The court then considered two exceptions to the general rule developed by English courts and discussed in the Amberwood decision: the “conditional grant” exception (i.e. where performance of the positive obligation is a condition of enjoying the benefit of the easement), and the so-called “benefit and burden” rule (i.e. where there is an implicit and necessary connection between the positive obligation – the burden – and the benefit). However, the judge concluded that neither exception has been adopted in Canada and confirmed that “the law is still that positive covenants do not run with the land.”
The defendant argued that the easement should be binding on the strata corporation as a pre-incorporation contract, because it contemplated that a strata corporation would be formed to take the benefit and burden of the agreement. After reviewing the applicable cases, the court held that the requirement of a valid pre-incorporation contract – that the parties’ conduct must establish an intention to be bound through a new contract containing identical terms – did not exist here. Various other ancillary arguments advanced by the defendant, including that the strata corporation had acquiesced to being bound by complying with the easement’s terms over a number of years, were also rejected.
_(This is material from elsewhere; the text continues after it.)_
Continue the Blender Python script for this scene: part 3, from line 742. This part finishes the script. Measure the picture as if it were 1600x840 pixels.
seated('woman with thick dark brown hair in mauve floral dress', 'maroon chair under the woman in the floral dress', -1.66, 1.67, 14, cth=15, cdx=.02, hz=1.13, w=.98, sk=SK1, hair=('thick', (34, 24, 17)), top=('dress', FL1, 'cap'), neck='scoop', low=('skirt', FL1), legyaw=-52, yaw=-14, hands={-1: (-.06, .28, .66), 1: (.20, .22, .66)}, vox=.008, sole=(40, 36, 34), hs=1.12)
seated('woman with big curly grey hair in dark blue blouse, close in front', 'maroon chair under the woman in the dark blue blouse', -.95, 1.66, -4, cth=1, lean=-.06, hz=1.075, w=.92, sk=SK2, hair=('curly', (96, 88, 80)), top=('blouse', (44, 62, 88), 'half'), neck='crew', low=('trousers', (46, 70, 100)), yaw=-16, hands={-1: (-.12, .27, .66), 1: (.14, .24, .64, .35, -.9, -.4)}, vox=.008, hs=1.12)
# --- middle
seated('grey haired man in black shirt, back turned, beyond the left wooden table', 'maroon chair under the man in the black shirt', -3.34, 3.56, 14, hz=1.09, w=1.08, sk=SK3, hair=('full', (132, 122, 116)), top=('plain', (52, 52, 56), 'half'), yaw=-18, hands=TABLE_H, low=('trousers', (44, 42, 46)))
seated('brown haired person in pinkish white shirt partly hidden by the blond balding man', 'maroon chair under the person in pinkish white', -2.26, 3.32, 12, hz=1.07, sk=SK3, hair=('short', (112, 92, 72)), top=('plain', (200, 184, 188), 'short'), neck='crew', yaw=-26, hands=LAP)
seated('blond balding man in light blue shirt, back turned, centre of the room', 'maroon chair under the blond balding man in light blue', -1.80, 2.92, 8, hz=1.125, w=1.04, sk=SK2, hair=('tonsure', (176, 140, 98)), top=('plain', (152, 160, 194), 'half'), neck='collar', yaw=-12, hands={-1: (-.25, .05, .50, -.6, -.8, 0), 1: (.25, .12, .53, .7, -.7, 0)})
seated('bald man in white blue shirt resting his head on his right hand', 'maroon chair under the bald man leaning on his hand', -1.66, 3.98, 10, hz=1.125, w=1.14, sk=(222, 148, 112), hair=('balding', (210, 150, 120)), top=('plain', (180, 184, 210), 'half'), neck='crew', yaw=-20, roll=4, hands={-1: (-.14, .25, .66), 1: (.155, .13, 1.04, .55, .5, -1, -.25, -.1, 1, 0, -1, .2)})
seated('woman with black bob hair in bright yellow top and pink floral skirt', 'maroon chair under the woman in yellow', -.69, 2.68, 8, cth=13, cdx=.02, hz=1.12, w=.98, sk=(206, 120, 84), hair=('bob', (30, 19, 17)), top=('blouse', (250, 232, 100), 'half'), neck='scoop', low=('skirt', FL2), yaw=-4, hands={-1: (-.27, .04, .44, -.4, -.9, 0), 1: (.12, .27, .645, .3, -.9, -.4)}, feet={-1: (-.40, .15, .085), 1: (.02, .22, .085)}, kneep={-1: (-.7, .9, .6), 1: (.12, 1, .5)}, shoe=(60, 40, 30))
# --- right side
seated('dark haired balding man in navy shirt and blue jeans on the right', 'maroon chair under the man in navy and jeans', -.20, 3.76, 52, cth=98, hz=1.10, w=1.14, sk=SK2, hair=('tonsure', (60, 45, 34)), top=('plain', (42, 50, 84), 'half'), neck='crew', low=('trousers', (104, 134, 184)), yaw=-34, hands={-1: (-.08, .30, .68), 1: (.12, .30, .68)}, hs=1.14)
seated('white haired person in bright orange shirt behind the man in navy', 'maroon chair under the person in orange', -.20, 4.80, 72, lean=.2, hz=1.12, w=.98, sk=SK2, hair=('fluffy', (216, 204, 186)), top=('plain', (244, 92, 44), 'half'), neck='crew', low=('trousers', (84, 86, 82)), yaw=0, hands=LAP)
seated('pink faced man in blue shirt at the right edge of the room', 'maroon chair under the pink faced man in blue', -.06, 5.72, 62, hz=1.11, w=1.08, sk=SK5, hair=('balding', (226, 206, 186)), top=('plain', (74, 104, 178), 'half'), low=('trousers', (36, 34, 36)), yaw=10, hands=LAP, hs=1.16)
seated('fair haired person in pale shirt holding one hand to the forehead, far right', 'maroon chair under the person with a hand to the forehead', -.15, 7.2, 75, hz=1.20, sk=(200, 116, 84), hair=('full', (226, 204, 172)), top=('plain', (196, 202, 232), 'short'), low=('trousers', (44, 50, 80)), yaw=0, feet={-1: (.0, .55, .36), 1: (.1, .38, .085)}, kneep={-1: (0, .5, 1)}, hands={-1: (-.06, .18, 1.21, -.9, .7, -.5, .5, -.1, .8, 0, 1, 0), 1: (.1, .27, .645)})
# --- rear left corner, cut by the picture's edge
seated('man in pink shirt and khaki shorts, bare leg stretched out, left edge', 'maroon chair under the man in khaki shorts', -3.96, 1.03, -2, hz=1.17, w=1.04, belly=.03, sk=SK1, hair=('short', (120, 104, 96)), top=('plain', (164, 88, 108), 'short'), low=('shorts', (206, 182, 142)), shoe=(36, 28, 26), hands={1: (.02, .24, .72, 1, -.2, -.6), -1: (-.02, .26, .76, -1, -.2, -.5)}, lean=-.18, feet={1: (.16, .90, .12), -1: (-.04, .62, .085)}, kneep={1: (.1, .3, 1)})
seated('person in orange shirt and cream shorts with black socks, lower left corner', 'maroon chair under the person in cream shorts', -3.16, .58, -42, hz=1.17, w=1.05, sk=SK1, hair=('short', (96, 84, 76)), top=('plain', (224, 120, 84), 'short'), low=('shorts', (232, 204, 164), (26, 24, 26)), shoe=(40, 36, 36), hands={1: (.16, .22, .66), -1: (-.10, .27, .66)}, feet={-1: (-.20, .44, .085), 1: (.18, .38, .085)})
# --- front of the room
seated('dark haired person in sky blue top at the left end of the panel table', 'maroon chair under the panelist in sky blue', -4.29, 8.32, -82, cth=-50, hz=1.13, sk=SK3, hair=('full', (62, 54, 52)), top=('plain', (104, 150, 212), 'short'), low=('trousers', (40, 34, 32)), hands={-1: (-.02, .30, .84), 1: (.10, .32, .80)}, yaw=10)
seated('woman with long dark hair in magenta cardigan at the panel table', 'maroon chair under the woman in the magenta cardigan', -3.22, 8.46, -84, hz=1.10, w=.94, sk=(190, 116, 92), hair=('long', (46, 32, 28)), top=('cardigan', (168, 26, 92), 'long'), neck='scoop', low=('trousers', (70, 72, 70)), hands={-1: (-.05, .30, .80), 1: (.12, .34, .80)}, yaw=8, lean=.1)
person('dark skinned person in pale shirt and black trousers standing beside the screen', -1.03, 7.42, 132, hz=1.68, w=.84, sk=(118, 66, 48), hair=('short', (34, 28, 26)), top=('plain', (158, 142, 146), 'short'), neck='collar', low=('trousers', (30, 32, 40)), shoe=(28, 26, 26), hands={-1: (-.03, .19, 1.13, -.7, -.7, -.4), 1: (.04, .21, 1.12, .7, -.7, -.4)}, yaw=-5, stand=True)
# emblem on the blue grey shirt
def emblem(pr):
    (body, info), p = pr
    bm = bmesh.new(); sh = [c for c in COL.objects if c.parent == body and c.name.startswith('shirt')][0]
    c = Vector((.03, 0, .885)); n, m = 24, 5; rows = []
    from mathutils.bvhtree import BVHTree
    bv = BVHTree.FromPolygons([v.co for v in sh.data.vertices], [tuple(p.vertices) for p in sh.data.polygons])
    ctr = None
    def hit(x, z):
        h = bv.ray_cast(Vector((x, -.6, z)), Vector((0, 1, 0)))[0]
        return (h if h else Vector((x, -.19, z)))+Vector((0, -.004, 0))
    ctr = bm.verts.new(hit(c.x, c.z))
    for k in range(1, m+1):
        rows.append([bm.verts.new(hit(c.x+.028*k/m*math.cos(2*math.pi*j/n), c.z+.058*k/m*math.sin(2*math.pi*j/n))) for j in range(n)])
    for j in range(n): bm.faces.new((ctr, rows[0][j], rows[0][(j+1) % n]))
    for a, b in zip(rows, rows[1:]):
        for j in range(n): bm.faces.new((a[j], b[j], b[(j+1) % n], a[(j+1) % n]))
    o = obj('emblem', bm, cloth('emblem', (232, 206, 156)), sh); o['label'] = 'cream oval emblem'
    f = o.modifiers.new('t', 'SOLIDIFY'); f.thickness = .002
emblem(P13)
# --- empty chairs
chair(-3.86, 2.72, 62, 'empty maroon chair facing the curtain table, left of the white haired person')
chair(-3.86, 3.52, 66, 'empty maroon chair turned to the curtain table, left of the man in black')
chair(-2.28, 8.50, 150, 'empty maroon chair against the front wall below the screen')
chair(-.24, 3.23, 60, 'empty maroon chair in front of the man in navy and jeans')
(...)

In the result, the court ordered that the payment provisions were not enforceable against the plaintiff strata corporation. (Note: This decision has been appealed to the British Columbia Court of Appeal.)
The Owners, Strata Plan NWS 3457 v. The Owners, Strata Plan LMS 1425 (2017 BCSC 1346) was decided only seven months after the Crystal case. Two adjacent strata developments in Surrey, British Columbia, known as Scottsdale Village and La Costa Green, shared recreational facilities located on the common property of the plaintiff strata corporation. A recreational facilities easement was registered by the developer against the parent parcel that became Scottsdale Village in favour of the parent parcel that became La Costa Green. The easement gave La Costa Green owners and occupants the right to use the recreational facilities on the Scottsdale Village common property, and required the owners of both parcels to share in maintenance and repair costs proportionately based on the number of strata lots in each development. For approximately 20 years, the two developments shared the use and the costs of the recreational facilities, with Scottsdale Village establishing a budget and paying the costs, and La Costa Green paying it’s 59% share upon receiving a monthly invoice.
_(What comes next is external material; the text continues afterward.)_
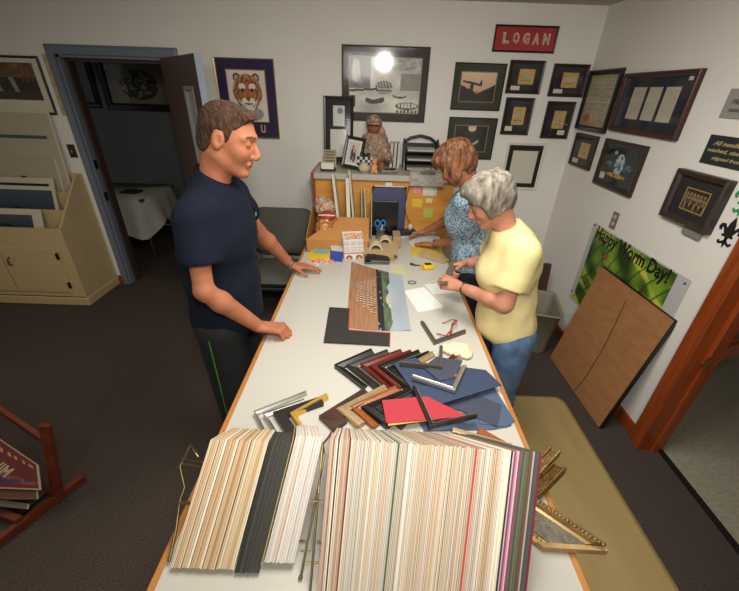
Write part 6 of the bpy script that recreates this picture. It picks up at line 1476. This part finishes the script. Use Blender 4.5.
for s_ in (-1, 1):
    g = G(); a = nk1+f1*.055+l1*s_*.012+V(0, 0, -.030); b = nk1+l1*s_*.062+V(0, 0, .012); c = nk1-f1*.03+l1*s_*.055+V(0, 0, .03); d = nk1+f1*.06+l1*s_*.055+V(0, 0, -.045)
    g.prism([a, d, b+f1*.02+l1*s_*.02-UZ*.02, c+l1*s_*.015-UZ*.01, c, b], .004, n=(f1*.5+UZ*.8+l1*s_*.4).normalized()); obj('collar', g, blouse, w1)
S = SDF((.56, 2.08, .03), (1.02, 2.62, .98), .006)
S.ell((.73, 2.33, .90), (.130, .17, .10), Rb, .05)
for o_ in (-.1, .1): hp = V(.735, 2.33, 0)+l1*o_; S.cap(hp+UZ*.87, hp+UZ*.48, .095, .072, .03).cap(hp+UZ*.48, hp+V(.02, 0, .07), .072, .062, .03)
S.plane((0, 0, .05), (0, 0, -1)); sdf_obj('trousers', S, mat('dark_trousers', '1b1f28', .85), w1, disp=wrinkle(.005, (8, 8, 5), 8))
shoes(w1, [((.79, 2.24, 0), (-.9, .4, 0)), ((.79, 2.44, 0), (-.9, .4, 0))], mat('dark_sneaker', '22242a', .6), None)
wd = (eL1-wL1).normalized(); c_ = wL1+wd*.02; a_ = wd.orthogonal().normalized(); b_ = wd.cross(a_)
g = G(); g.tube([c_+(a_*math.cos(q*PI/10)+b_*math.sin(q*PI/10))*.029 for q in range(20)], .0045, 8, closed=True); solo('bracelet', g, mat('watch_gold', '8a7448', .3, .9), 'gold watch bracelet on the writing woman’s near wrist', 'bracelet')
tp_ = (tips[0]); g = G(); g.tube([tp_+V(-.03, .0, -.035), tp_+V(.0, -.004, .005), tp_+V(.055, -.01, .075)], [.0015, .004, .004], 8); g.v = [(a, b, max(c, T+.0065)) for a, b, c in g.v]; solo('pen', g, mat('pen_dark_blue', '1f2b55', .3), 'dark pen in the writing woman’s right hand', 'pen')
# ------------------------------------------------------------------ light
def area(name, loc, target, size, power, col=(1, 1, 1), sy=None, spread=None):
    ld_ = bpy.data.lights.new(name, 'AREA'); ld_.energy = power; ld_.color = col; ld_.size = size
    if sy: ld_.shape = 'RECTANGLE'; ld_.size_y = sy
    else: ld_.shape = 'DISK'
    if spread: ld_.spread = spread
    o = bpy.data.objects.new(name, ld_); COL.objects.link(o); o.location = loc
    o.rotation_euler = (Vector(target)-Vector(loc)).to_track_quat('-Z', 'Y').to_euler(); return o
ld_ = bpy.data.lights.new('flash', 'SPOT'); ld_.energy = 112; ld_.spot_size = math.radians(125); ld_.spot_blend = 1; ld_.shadow_soft_size = .09; ld_.color = (1, .96, .89)
o = bpy.data.objects.new('flash', ld_); COL.objects.link(o); o.location = (.12, -.12, 2.36); o.rotation_euler = (V(.25, 2.9, 1.3)-o.location).to_track_quat('-Z', 'Y').to_euler()
area('fill_overhead', (.2, 1.2, 2.53), (.2, 1.2, 0), .6, 42, (1, .96, .9), sy=1.2)  # unseen fill light, added in place of ceiling bounce
area('fill_rear', (-.3, -1.2, 2.53), (0, 1, 0), .6, 30, (1, .95, .88), sy=1.2)  # fill added out of view behind the camera, lifts the background
area('fill_left', (-2.4, 1.0, 2.53), (-2.4, 1.0, 0), .6, 16, (1, .88, .72), sy=1.2)  # warm fill added to brighten the left wall and print bin
w = bpy.data.worlds.new('world'); SC.world = w; w.use_nodes = True; w.node_tree.nodes['Background'].inputs[0].default_value = (.9, .95, 1, 1); w.node_tree.nodes['Background'].inputs[1].default_value = .3
SC.view_settings.view_transform = 'Standard'; SC.view_settings.look = 'None'; SC.view_settings.gamma = 1; SC.view_settings.exposure = 0
SC.view_settings.use_curve_mapping = False
SC.cycles.max_bounces = 6; SC.cycles.transparent_max_bounces = 12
However, when disputes arose regarding the condition of the recreational facilities, La Costa Green notified Scottsdale Village that it wished to withdraw from the arrangement. Scottsdale Village advised that it did not accept the withdrawal, and commenced legal action for a declaration that the terms of the easement were binding and an order that La Costa Green pay amounts owing under it.
The court’s reasons closely followed those of the court in the Crystal case, considered the same basic case law, affirmed the general common law rule and again found that the two exceptions mentioned in Amberwood do not apply in Canada. Scottsdale Village also put forward the pre-incorporation contract argument, as well as submitting that a section 219 (Land Title Act) covenant in favour of the City of Surrey included in the recreational facilities access easement entitled Scottsdale Village to rely on La Costa Green’s positive covenant to pay. Neither was successful and the court ultimately held that the positive covenant to contribute to the costs of the recreational facilities was no longer enforceable.
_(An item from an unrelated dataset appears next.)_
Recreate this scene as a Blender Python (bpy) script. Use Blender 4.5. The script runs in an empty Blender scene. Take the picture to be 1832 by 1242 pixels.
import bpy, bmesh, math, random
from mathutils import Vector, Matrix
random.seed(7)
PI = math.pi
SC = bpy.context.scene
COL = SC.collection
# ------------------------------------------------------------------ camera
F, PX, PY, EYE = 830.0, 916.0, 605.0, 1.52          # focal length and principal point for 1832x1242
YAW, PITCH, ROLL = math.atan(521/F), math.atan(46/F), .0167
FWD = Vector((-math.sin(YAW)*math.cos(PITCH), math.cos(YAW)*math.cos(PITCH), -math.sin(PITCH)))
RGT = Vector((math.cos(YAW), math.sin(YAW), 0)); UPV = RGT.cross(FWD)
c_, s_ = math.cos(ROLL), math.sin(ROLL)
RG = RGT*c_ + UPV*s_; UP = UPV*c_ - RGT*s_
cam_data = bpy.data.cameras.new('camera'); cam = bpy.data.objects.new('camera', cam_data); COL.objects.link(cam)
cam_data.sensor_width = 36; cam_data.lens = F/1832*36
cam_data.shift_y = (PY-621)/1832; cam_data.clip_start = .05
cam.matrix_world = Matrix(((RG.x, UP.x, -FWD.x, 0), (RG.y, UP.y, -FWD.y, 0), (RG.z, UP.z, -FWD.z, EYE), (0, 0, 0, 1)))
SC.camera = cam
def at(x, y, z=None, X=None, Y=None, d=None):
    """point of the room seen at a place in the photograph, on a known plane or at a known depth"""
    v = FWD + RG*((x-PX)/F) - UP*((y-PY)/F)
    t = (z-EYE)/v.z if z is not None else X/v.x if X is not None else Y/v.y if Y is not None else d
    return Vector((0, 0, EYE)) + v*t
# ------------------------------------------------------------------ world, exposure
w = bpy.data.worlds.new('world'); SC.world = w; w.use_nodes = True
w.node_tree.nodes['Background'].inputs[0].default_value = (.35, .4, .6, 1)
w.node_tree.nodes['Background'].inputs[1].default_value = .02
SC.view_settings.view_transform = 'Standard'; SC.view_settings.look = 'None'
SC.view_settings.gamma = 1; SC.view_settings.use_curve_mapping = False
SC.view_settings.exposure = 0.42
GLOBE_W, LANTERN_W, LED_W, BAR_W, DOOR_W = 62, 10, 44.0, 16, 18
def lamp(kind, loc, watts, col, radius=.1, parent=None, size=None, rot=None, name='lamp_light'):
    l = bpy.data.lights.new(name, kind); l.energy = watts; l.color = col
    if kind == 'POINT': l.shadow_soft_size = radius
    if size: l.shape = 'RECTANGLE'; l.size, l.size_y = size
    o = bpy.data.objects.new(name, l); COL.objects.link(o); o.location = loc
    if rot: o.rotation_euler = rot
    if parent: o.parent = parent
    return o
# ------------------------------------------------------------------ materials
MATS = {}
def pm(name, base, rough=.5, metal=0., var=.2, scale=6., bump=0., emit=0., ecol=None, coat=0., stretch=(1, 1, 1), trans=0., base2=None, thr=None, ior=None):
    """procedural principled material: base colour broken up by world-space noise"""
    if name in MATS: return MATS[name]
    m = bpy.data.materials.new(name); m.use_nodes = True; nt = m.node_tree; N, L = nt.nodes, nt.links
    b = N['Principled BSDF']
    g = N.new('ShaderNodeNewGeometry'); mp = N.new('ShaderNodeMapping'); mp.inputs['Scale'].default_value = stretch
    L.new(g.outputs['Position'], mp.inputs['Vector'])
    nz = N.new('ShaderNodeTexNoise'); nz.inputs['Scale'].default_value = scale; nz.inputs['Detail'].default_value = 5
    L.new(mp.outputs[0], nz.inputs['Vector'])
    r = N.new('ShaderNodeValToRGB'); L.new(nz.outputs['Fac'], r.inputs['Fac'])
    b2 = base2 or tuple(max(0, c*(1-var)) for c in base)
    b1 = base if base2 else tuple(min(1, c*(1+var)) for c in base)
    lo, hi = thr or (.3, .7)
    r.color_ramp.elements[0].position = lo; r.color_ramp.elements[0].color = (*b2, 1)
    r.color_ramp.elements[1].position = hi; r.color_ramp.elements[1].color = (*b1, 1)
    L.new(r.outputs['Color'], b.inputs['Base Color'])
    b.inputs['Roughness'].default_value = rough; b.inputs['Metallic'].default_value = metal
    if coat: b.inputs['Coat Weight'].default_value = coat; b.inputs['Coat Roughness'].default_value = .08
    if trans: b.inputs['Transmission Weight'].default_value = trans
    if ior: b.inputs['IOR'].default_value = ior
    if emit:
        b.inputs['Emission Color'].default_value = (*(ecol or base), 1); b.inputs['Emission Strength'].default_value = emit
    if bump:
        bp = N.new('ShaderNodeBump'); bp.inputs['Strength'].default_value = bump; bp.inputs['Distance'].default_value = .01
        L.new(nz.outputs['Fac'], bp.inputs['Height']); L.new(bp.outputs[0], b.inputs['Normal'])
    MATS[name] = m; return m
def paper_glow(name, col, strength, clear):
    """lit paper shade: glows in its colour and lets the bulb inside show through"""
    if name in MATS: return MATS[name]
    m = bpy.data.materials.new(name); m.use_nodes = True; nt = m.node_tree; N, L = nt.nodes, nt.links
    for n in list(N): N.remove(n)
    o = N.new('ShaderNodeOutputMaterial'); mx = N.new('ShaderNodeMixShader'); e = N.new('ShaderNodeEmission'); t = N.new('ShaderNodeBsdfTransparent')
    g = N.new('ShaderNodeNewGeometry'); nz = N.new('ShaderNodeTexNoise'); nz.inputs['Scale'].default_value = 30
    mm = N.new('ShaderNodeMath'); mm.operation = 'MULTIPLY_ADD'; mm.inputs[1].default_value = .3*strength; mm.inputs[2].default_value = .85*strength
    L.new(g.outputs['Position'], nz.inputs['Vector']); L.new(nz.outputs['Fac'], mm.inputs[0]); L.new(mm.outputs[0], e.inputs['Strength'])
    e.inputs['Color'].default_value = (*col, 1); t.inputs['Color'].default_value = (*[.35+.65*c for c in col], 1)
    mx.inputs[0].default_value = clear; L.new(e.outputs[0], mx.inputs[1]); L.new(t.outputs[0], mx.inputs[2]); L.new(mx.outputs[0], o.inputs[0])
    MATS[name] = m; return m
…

It is standard practice to ensure that unregistered agreements, like leases and service contracts, are assigned and assumed when a purchase or sale transaction completes. However, it is almost natural to think that if an agreement, such as an easement or covenant, is registered on title to the subject property, then the obligations automatically bind the purchaser or, where a strata plan is deposited, the resulting strata corporation. This is true with respect to section 219 covenants which, by statute, can be positive or negative in nature and still bind successors, and also applies to the burden of private easements or valid private restrictive covenants. However, the two cases summarized here highlight the need for a written agreement by which the strata corporation, or a successor in title in the case of a purchase and sale transaction, assumes all positive obligations in any easements or other registered encumbrances. Failure to do so could well leave the party seeking to enforce the positive obligation – including an obligation to contribute pursuant to cost-sharing provisions – without recourse.
[UPDATE: The Crystal Square decision was appealed by the unsuccessful defendant and the Court of Appeal’s judgment was issued on May 8, 2019 (2019 BCCA 145). The appeal was heard in conjunction with the appeal from The Owners, Strata Plan BCS 4006 v. Jameson House Ventures Ltd., 2017 BCSC 1988 which was issued by the same panel on the same date (2019 BCCA 144). The Court relied on its own decision in Jameson House in which it comprehensively reviewed the law on positive covenants and confirmed that they do not run with the land and thus denied the defendant’s appeal. However, the Court in Crystal Square also reviewed the law relating to pre-incorporation contracts, identified errors in the trial judges analysis and determined that the easement agreement, though entered into before the strata corporation was formed, was a valid pre-incorporation contract binding the strata corporation because its terms were discernable, consideration (in the form of the parking passes) flowed to the strata corporation and the strata corporation exhibited an intention to be bound by the terms through its conduct (i.e. accepting the parking provided and paying the fees for years, exercising certain rights under the easement agreement, adopting a portion of the easement into its bylaws, stating that the easement agreement must be complied with and, suing on the easement agreement). A formal adoption of the easement agreement was not found to be necessary as a result of this conduct. It is important to note that the favourable result (for the original defendant) in the Crystal Square appeal) was very much dependent on the facts. The whole dispute, and the need to hope that the facts turned out favourably, could have been avoided had the original developer simply caused the strata corporation to enter in to an agreement to assume the positive obligations in the easement agreement.]